* begin Material *

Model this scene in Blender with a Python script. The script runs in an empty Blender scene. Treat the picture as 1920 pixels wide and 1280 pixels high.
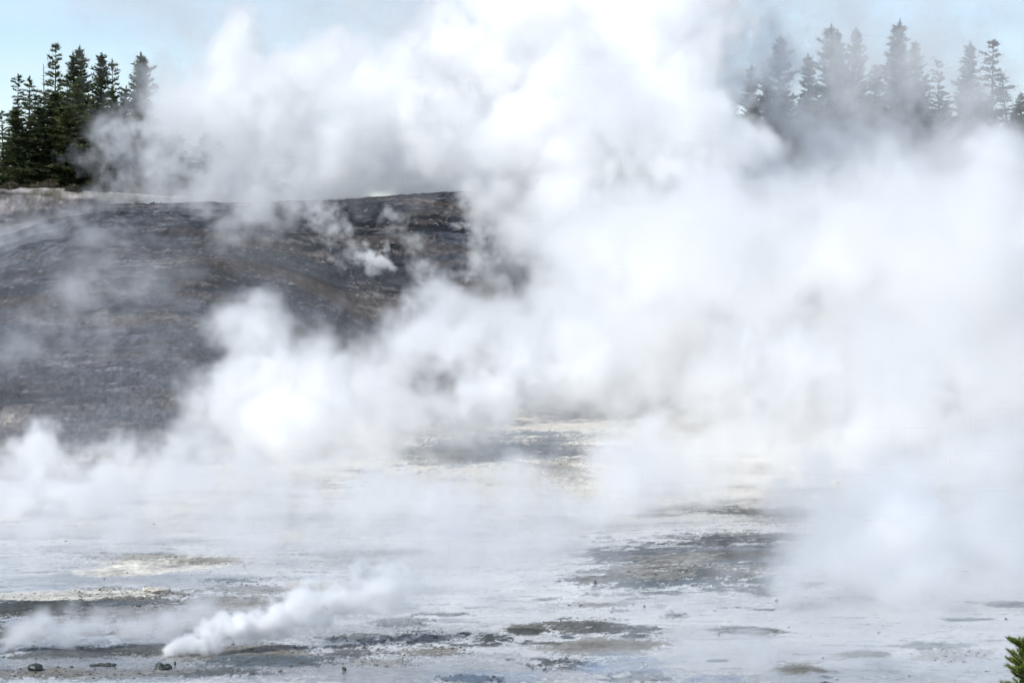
import bpy, math, numpy as np
from math import radians as R
S = bpy.context.scene
COL = S.collection
rng = np.random.default_rng(11)

# ------------------------------------------------------------------ camera
CAM_H = 14.0; FPX = 960 / math.tan(R(10)); PITCH = R(2.0)
cam = bpy.data.cameras.new('camera'); cam_o = bpy.data.objects.new('camera', cam); COL.objects.link(cam_o)
cam_o.location = (0, 0, CAM_H); cam_o.rotation_euler = (R(90) - PITCH, 0, 0)
cam.sensor_width = 36; cam.angle = R(20); cam.clip_start = .5; cam.clip_end = 12000
S.camera = cam_o

def at(px, py, D):
    """the point seen at photograph pixel (px, py) at forward distance D"""
    u = (px - 960) / FPX; v = -(py - 640) / FPX
    dy = math.cos(PITCH) + v * math.sin(PITCH); dz = -math.sin(PITCH) + v * math.cos(PITCH)
    return np.array([u / dy * D, D, CAM_H + dz / dy * D])
def at_ground(px, py, z=0.0):
    v = -(py - 640) / FPX
    dy = math.cos(PITCH) + v * math.sin(PITCH); dz = -math.sin(PITCH) + v * math.cos(PITCH)
    return at(px, py, (z - CAM_H) / (dz / dy))

def at_flat(px, py):
    z = 0.0
    for _ in range(6):
        p = at_ground(px, py, z); z = .012 * min(max(p[1] - 90, 0), 120)
    return p
# ------------------------------------------------------------------ sky, sun, exposure
SUN_EL, SUN_AZ = 48, -122          # azimuth from the view direction (+Y), negative = to the left
w = bpy.data.worlds.new('World'); S.world = w; w.use_nodes = True
nt = w.node_tree; bg = nt.nodes['Background']
sky = nt.nodes.new('ShaderNodeTexSky'); sky.sky_type = 'NISHITA'; sky.sun_disc = False
sky.sun_elevation = R(SUN_EL); sky.sun_rotation = R(SUN_AZ)
sky.altitude = 2300; sky.air_density = 1.0; sky.dust_density = 0.15; sky.ozone_density = 1.0
# thin high cirrus
tc = nt.nodes.new('ShaderNodeTexCoord'); mp = nt.nodes.new('ShaderNodeMapping'); mp.inputs['Scale'].default_value = (3.0, 3.0, 26.0)
nz = nt.nodes.new('ShaderNodeTexNoise'); nz.inputs['Scale'].default_value = 1.6; nz.inputs['Detail'].default_value = 7; nz.inputs['Distortion'].default_value = .6
cr = nt.nodes.new('ShaderNodeMapRange'); cr.inputs['From Min'].default_value = .42; cr.inputs['From Max'].default_value = .72; cr.inputs['To Max'].default_value = .5
mx = nt.nodes.new('ShaderNodeMix'); mx.data_type = 'RGBA'; mx.inputs['B'].default_value = (5.6, 6.1, 6.7, 1)
nt.links.new(tc.outputs['Generated'], mp.inputs[0]); nt.links.new(mp.outputs[0], nz.inputs['Vector'])
nt.links.new(nz.outputs['Fac'], cr.inputs['Value']); nt.links.new(cr.outputs[0], mx.inputs['Factor'])
tint = nt.nodes.new('ShaderNodeVectorMath'); tint.operation = 'MULTIPLY'; tint.inputs[1].default_value = (.965, .965, .985)
nt.links.new(sky.outputs[0], tint.inputs[0]); nt.links.new(tint.outputs[0], mx.inputs['A']); nt.links.new(mx.outputs['Result'], bg.inputs[0])
bg.inputs[1].default_value = .13
sun = bpy.data.lights.new('sun', 'SUN'); sun.energy = 4.3; sun.angle = R(.53); sun.color = (1, .985, .93)
sun_o = bpy.data.objects.new('sun', sun); COL.objects.link(sun_o)
az = R(SUN_AZ); el = R(SUN_EL)
from mathutils import Vector, Matrix
to_sun = Vector((math.sin(az) * math.cos(el), math.cos(az) * math.cos(el), math.sin(el)))
sun_o.rotation_euler = to_sun.to_track_quat('Z', 'Y').to_euler(); sun_o.location = (0, 0, 80)
S.view_settings.view_transform = 'Standard'; S.view_settings.look = 'None'
S.view_settings.exposure = 0.22; S.view_settings.gamma = 1; S.view_settings.use_curve_mapping = False
cy = S.cycles
cy.max_bounces = 22; cy.volume_bounces = 20; cy.diffuse_bounces = 3; cy.volume_step_rate = 2.0; cy.volume_max_steps = 512
cy.use_adaptive_sampling = True; cy.adaptive_threshold = .04
cy.use_denoising = True

# ------------------------------------------------------------------ helpers
def tag(o, label=None, cat=None, group=None, kind=None):
    for k, v in (('label', label), ('category', cat), ('group', group), ('kind', kind)):
        if v: o[k] = v
    return o
def mesh_np(name, co, tris, mats=(), smooth=False, mi=None):
    me = bpy.data.meshes.new(name); co = np.asarray(co, np.float32); tris = np.asarray(tris, np.int32)
    n = tris.shape[1]
    me.vertices.add(len(co)); me.vertices.foreach_set('co', co.ravel())
    me.loops.add(tris.size); me.loops.foreach_set('vertex_index', tris.ravel())
    me.polygons.add(len(tris)); me.polygons.foreach_set('loop_start', np.arange(0, tris.size, n, dtype=np.int32))
    me.polygons.foreach_set('loop_total', np.full(len(tris), n, np.int32))
    for m in mats: me.materials.append(m)
    if mi is not None: me.polygons.foreach_set('material_index', np.asarray(mi, np.int32))
    if smooth: me.polygons.foreach_set('use_smooth', np.ones(len(tris), bool))
    me.update(); return me
def link(name, data, parent=None, loc=None):
    o = bpy.data.objects.new(name, data); COL.objects.link(o)
    if parent is not None: o.parent = parent
    if loc is not None: o.location = loc
    return o

def sstep(a, b, x):
    t = np.clip((x - a) / (b - a), 0, 1); return t * t * (3 - 2 * t)
# periodic fractal noise tile
def tile2(n, beta, seed, kmin=2):
    g = np.random.default_rng(seed); f = np.fft.fftfreq(n) * n
    kx, ky = np.meshgrid(f, f, indexing='ij'); k = np.sqrt(kx * kx + ky * ky); k[0, 0] = 1
    F = np.fft.fft2(g.standard_normal((n, n))) * np.where(k < kmin, 0, k ** -beta)
    a = np.fft.ifft2(F).real; return ((a - a.mean()) / a.std()).astype(np.float32)
T_A = tile2(1024, 1.6, 1); T_B = tile2(1024, 1.15, 2, 8); T_C = tile2(1024, 1.9, 3)
def samp(T, x, y):
    n = T.shape[0]; x = np.mod(x, 1) * n; y = np.mod(y, 1) * n
    i = np.floor(x).astype(int); j = np.floor(y).astype(int); fx = x - i; fy = y - j
    i %= n; j %= n; i1 = (i + 1) % n; j1 = (j + 1) % n
    return (T[i, j] * (1 - fx) * (1 - fy) + T[i1, j] * fx * (1 - fy) + T[i, j1] * (1 - fx) * fy + T[i1, j1] * fx * fy)

# ------------------------------------------------------------------ terrain
def px_x(px, D): return (px - 960) / FPX * D
def z_of(py, D): return at(960, py, D)[2]
CREST = [(-400, 470), (0, 458), (60, 440), (130, 410), (240, 384), (400, 380), (500, 381), (590, 372), (750, 361), (880, 358), (1000, 372), (1150, 430), (1400, 520), (1700, 560), (2300, 580)]
CX = np.array([px_x(p, 250) for p, _ in CREST]); CZ = np.array([z_of(q, 250) for _, q in CREST])
RIDGE = [(-600, 330), (0, 343), (90, 351), (180, 361), (400, 371), (560, 375), (900, 380), (1300, 365), (1700, 330), (2200, 320)]
RX = np.array([px_x(p, 288) for p, _ in RIDGE]); RZ = np.array([z_of(q, 288) for _, q in RIDGE])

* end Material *

Problem to solve: Scan the material above for the word "high". Copy each line where it occurs.

Final result:
Model this scene in Blender with a Python script. The script runs in an empty Blender scene. Treat the picture as 1920 pixels wide and 1280 pixels high.
# thin high cirrus